İcra İnkar Tazminatı Yönünden Yapılan Değerlendirmede;
İİK’nın 67. maddesinin 2.fıkrası hükmünce, icra-inkar tazminatına hükmedilebilmesi için borçlunun takip sırasında ödeme emrine itiraz etmesi ve alacaklının alacağını mahkemede dava ederek haklı çıkması ve alacağın likit ve belli olması gerekir. Daha geniş bir açıklama ile borçlu tarafından alacağın gerçek miktarı belli, sabit ve belirlenmek için bütün unsurlar bilinmesi mümkün nitelikle olması yeterlidir. Borçlu yalnız başına ne kadar borçlu olduğunu tespit edebilir durumda ise, alacağın likit ve muayyen olduğunun kabulü zorunludur. Öte yandan, alacağın muhakkak bir belgeye bağlı olması da şart değildir.—
Bu kapsamda somut olayda, alacağın likit olduğu ve diğer icra inkar tazminatına hükmedilebilmesi şartları gerçekleştiği anlaşılmakla, hükmolunan asıl alacağın %20’si oranında icra inkar tazminatının davalıdan alınarak davacıya verilmesine karar verilmiştir.

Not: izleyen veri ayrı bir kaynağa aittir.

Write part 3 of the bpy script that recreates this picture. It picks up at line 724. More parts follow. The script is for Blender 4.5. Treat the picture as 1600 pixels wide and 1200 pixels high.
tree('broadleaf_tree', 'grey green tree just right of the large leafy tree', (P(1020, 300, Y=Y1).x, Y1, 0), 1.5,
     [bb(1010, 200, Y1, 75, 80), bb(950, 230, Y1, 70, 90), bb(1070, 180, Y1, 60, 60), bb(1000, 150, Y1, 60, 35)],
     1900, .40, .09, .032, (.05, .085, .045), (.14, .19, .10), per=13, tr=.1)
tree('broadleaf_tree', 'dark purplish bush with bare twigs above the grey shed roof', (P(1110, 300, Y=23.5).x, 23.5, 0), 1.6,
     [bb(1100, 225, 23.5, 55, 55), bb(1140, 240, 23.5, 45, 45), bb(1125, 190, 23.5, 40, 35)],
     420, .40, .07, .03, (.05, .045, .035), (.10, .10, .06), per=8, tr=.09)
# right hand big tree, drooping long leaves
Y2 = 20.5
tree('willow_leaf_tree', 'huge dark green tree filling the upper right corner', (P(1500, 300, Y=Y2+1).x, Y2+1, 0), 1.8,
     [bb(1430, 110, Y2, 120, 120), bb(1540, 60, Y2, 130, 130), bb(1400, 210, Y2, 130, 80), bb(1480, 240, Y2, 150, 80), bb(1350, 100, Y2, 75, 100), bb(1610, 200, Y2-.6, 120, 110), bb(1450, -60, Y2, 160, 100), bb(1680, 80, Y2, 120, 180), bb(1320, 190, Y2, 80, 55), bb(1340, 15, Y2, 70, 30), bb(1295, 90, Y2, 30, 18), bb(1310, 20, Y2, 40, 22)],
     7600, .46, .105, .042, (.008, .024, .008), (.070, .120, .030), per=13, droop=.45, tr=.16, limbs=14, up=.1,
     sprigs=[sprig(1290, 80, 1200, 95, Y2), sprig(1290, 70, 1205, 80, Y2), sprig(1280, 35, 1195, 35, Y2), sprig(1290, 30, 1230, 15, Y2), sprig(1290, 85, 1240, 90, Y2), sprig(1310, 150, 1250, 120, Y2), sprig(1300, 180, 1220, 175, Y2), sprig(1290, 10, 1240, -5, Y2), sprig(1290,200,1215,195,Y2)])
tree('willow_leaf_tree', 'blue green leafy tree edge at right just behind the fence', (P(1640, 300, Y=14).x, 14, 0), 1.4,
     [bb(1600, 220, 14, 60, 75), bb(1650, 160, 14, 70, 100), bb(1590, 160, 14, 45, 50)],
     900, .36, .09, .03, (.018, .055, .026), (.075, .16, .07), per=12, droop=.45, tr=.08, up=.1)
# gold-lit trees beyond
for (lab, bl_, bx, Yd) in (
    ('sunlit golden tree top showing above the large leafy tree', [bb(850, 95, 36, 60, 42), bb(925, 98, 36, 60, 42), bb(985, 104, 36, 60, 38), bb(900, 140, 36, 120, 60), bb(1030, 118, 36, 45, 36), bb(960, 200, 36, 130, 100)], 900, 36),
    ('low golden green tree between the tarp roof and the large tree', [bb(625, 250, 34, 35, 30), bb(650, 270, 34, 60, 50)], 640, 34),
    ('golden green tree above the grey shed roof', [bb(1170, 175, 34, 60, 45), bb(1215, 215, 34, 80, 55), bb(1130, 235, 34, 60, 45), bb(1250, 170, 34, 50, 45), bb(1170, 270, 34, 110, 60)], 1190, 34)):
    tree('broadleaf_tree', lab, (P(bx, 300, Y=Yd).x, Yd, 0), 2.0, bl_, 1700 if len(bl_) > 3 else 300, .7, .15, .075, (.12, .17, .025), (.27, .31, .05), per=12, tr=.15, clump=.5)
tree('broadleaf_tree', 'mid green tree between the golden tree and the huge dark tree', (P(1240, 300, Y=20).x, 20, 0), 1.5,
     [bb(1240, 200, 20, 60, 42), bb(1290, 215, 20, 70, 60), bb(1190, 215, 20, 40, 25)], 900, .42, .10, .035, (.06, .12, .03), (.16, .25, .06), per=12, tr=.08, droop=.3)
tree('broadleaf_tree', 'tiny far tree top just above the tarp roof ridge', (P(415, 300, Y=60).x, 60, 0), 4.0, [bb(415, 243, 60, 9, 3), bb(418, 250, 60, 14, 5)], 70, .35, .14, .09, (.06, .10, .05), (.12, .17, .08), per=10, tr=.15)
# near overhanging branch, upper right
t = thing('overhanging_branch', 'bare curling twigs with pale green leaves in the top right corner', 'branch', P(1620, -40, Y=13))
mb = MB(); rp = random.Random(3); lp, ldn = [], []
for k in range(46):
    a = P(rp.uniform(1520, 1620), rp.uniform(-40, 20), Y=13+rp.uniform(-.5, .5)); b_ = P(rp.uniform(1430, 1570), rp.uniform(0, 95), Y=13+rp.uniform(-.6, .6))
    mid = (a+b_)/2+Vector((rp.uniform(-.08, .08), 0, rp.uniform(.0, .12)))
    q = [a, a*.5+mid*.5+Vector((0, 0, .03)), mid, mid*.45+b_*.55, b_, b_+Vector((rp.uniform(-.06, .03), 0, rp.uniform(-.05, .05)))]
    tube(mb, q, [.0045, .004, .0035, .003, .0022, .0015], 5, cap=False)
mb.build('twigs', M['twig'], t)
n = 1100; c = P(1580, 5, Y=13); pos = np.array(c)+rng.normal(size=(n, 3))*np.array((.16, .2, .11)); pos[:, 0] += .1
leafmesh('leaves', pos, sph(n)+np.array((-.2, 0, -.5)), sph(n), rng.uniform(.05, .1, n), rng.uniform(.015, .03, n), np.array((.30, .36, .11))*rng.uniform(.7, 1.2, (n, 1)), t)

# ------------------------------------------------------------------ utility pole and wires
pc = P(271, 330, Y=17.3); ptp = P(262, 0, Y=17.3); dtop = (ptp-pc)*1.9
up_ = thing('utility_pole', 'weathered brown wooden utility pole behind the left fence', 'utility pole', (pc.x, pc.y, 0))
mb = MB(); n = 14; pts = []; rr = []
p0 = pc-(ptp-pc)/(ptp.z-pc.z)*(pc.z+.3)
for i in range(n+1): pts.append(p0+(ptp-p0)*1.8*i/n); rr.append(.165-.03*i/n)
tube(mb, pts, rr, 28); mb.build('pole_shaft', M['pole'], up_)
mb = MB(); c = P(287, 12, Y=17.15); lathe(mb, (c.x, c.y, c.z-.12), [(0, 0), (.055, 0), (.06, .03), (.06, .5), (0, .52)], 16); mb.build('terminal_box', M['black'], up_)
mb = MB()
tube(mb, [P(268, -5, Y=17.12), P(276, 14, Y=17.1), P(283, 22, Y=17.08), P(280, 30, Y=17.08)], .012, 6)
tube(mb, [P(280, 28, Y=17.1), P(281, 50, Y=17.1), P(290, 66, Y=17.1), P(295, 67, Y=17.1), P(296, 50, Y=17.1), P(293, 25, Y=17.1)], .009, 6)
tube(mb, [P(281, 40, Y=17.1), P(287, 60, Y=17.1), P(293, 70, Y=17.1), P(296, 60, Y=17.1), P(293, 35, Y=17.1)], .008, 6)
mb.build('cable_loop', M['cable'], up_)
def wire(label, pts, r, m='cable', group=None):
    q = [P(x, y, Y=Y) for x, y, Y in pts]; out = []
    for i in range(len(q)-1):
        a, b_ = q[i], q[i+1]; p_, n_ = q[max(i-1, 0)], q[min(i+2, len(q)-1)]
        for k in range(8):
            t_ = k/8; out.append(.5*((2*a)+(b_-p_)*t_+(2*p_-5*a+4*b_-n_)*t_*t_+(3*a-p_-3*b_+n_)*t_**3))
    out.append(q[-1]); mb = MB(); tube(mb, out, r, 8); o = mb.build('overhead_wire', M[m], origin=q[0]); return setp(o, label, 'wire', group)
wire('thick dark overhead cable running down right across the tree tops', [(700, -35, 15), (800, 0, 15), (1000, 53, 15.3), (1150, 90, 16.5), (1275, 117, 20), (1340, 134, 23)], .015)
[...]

IV.HÜKÜM: Gerekçesi yukarıda açıklandığı üzere;
Davanın KISMEN KABULÜNE;
1-Davalının— sayılı dosyasında vaki itirazının KISMEN İPTALİ ile,
2-Takibin 156,25 TL geçiş ücreti, 625,00 TL Cezası olmak üzere toplam 781,25 TL üzerinden DEVAMINA, fazlaya ilişkin istemin REDDİNE,
3-Alacağın %20 sine tekabül eden icra inkar tazminatın davalıdan alınarak davacıya verilmesine,
4-Sair hususların gerekçeli kararda gösterilmesine,
5-Hüküm altına alınan miktar üzerinden hesaplanan 53,37 TL harçtan peşin alınan 59,30 TL harcın mahsubu ile eksik alınan 5,93 TL bakiye karar harcının davalıdan tahsili ile hazineye irat kaydına,
6-Davacı davada kendisini vekil ile temsil ettirdiğinden karar tarihinde yürürlükte bulunan—- kabul edilen miktarı üzerinden 781,25 TL vekâlet ücretinin davalıdan tahsili ile davacıya verilmesine,
7-Davalı davada kendisini vekil ile temsil ettirdiğinden karar tarihinde yürürlükte bulunan—— davanın reddedilen miktarı üzerinden hesaplanan — vekâlet ücretinin davacıdan alınarak davalıya verilmesine,
8-Davacı tarafından yatırılan 59,30 TL başvurma harcı ve 59,30 TL peşin harç toplamı: 118,60 TL’nin davalıdan tahsili ile davacıya verilmesine,
9-Davacı tarafından yapılan 500,00 TL bilirkişi ücreti ve 44 TL posta ücreti olmak üzere toplam: 544,00 TL yargılama giderinden davanın red ve kabul oranına göre hesaplanan 272,00 TL’sinin davalıdan tahsili ile davacıya verilmesine, bakiyesinin davacı üzerinde bırakılmasına,
10-Davalı tarafından yapılan yargılama gideri bulunmadığından bu hususta karar verilmesine yer olmadığına,
11-Davacı tarafından yatırılan gider avansından artan kısmın HMK. 333.maddesi gereğince karar kesinleştikten sonra yatırana iadesine,
12—– tarafından karşılanan —arabuluculuk ücretinin 6831 sayılı Kanuna göre davanın açılmasına sebebiyet veren davalıdan tahsili ile hazineye gelir kaydına, buna ilişkin harç tahsil müzekkeresi yazılmasına,
Dair, davacı ve davalı vekilinin yüzüne karşı verilen karar miktar yönünden kesin olmak üzere verilen karar okunup usulen anlatıldı.